Forty years ago Sally Hill Brouard had an idea for a book, but she kept it on the “back burner” for decades while she managed a full-time job and a busy household.
Last month the Nanaimo resident finally launched her crime novel, Puzzle of Pieces, at the Nanaimo North and Harbourfront Libraries. The book is now available at the Vancouver Island Regional Library, the Nanaimo Museum gift shop and Chapters.
“Since I’m 70 years old it’s pretty darn exciting because it’s something I had always wanted to do,” she said.
When she retired from her job as a paralegal, she told herself, “OK, I’m going to do it now or I’m going to shut up and abandon this project.”
“But with my husband’s encouragement and being a pipe dream I decided, ‘Hey, I’m going to do it. I don’t know where it’s going to go, but I’m going to do it.’ So I did,” she said.
Hill Brouard locked herself in her office and a few weeks later Puzzle of Pieces was on paper. The book is about Elisabeth, a depressed woman working in a law office who commits “a sin and a crime” that reverses her fortunes for the better, while the man who takes the blame sees his once prosperous life in decline. The author said the book’s scenario is drawn from her experience working in a law office herself, but the characters are entirely fictional.
Hill Brouard said she was “almost doing cartwheels around the kitchen” when she heard the book was shortlisted for the Crime Writers of Canada’s Best First Crime Novel award. She’s already at work at her next book, which she hopes to release in November.
“I started off with the premise that we all do one thing in life that changes our life forever. Sometimes it’s a good thing and sometimes it’s a bad thing,” Hill Brouard said of Puzzle of Pieces.
“Sometimes you know it right away because you puzzle over what you should do and sometimes it’s just a snap decision that you make because you’re under pressure, you have to or you don’t really consider your other options.”

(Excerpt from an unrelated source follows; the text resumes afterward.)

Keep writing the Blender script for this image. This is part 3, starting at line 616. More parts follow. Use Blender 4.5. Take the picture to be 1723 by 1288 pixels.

Elisabeth regrets her action, but not enough to admit responsibility. The story goes on to examine the consequences of avoiding justice.
“When we have a secret, when we know we’ve done something bad and we don’t get punished for it, we punish ourselves,” Hill Brouard said.
That punishment can be overt or barely noticeable, Hill Brouard said, like withholding emotion or isolating one’s self. But sooner or later, she added, Elisabeth must face her guilt.
“Somewhere between age 50 and 60 we all know that we have to come to terms with our demons or we’re going to die unhappy. That’s basically a fact of life…” Hill Brouard said.
“So she’s being haunted by the memory of what she did and she knows that she has to do something to fix it.”